I have believed for some time that everyone deserves one letter to Ask Polly in their lifetime — one emergency phone-a-friend to Heather Havrilesky for their particular brand of existential crisis. Through her columns on The Awl and, since 2014, New York Magazine's The Cut, Havrilesky has created a space to question the big, foundational things about our lives that torment us. The subtext of specific grievances — missing out on a job, being back-stabbed, being dumped, feeling adrift and unlikeable — is often a soft, sinking guilt, a worry that somewhere we took a wrong turn we can't undo. "You're not some secret monster," Havrilesky counseled someone recently in her column. I tell myself that at least once a day as I glare at people on the subway steps, fail yet again to sand my edges, am pointy instead of round with my family.

There's a time for making mistakes, and you quickly age out of it.

In contemporary adulthood, she writes in the chapter "adults only," "the longing, the anger, the envy — all of that should have been lifted away decades ago, evaporated, whisked away by linen blends and decaf coffee drinks and probiotics."

We have been transported to the realm of the grownup; the time of making mistakes and learning and changing and being messy is now over:

"Everyone should appear calm and properly hydrated now. Everyone should claim to feel just right in their terrible shorts, their legs crossed like Europeans, their temples graying by the minute, their pleasant expressions saying, 'I see your point, I understand, and that is also true.' Everyone should be smiling with their eyes and talking with their hands. They'd like more pasta, but they could also live without it."

It's beautiful, hilarious storytelling you deserve to enjoy, but it's also an escape hatch. I think often of the guy in The Circle who drives off a bridge trying to escape the joiner pressures of the Facebook/Google facsimile; the only sane person in the book, with nowhere left to go.

"There's a time for making mistakes, and you quickly age out of it," explains Havrilesky to me of the feeling that everyone else must be happy and organized and you alone must be mad. "Women get pathologized for basically having simple desires that are specific to them, for wanting things, for existing even, for having a voice."

She delves further into the way that women are conditioned to assist, to acquire competence, in the essay "bravado," which looks at the way we sideline our own passions and interests and instead devote ourselves to helping others (men) achieve theirs. "That's the definition of a successful woman in our society, someone who brings good things to other people while neglecting herself," she tells me. "That's what a mother is." (See also.)

I wrote a letter to Ask Polly when my daughter was six months old.
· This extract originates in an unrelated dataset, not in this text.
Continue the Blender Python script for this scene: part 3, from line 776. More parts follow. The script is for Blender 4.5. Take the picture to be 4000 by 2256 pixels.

Scout's arrival had really blown my mind, I was full of love and suddenly heartbroken about living so far from home. I wrote a rambling email in bed as my husband slept next to me, and Havrilesky answered it 12 days later.

"We all miss our parents and our childhood homes and a million experiences we can never go through in the same way again," she wrote in a generous column that wended from a rumination on her husband's ill-fitting soccer coaching shorts to larger questions of place, "and then our parents die. And then our kids move away. Life is a series of losses. Look straight at the darkness of that. Feel it in your bones. And then resolve to do what you can with what you have."

I re-read her response probably a few times a year. For the people who don't get to have their midnight crises answered personally, there is this book. Even though What If This Were Enough? shirks anyone who might tell you that they have the answers to your life, and even though Havrilesky is uncomfortable in the position of guru — "I am treated like someone who has answers, even though I'm like, 'Whoa, here we go! Ride this ride with me, I'm not sure I have any answers at all!'" — her writing offers something to counter all the other messages we are being sent. She understands the power it has for all us secret monsters out here.

I am treated like someone who has answers, even though I'm like, 'Whoa, here we go! Ride this ride with me, I'm not sure I have any answers at all.'

"When you do extremely present active listening, when you're connecting with another person, that tends to present a weird kind of path forward, too," she says of the way writing advice, it its various forms, has helped her own life.

There's an essay in the collection about her mother's crooked, pine-needle-littered home with its creaky stairs and paper-thin windows that shudder as storms pass over top:

"I used to think that my mother's house was embarrassing, a ramshackle mess in a small town, nothing and nowhere. Now I know that my mother's house is the center of the universe. There is no other place like it."

What I took from Havrilesky's response to my letter — and what I take from this perfect collection of essays — is that there is no other place like our own version of this home. There isn't time to strive for what someone else has, to look over at their notes and race toward the same thing, because we're already on our way. This is it. We've already wasted enough time counting our likes and missing what's right in front of us.

Look — it's impossible not to be pat with this stuff, which is why the only permissible format for these thoughts is an anti-capitalist manifesto that weaves together The Sopranos with the weak "margarita mix" at that party you went to, and draws a line from the empty promises of Marie Kondo's "life-changing" ideas about tidying up to the question: what if Mozart had to plug his work on Instagram?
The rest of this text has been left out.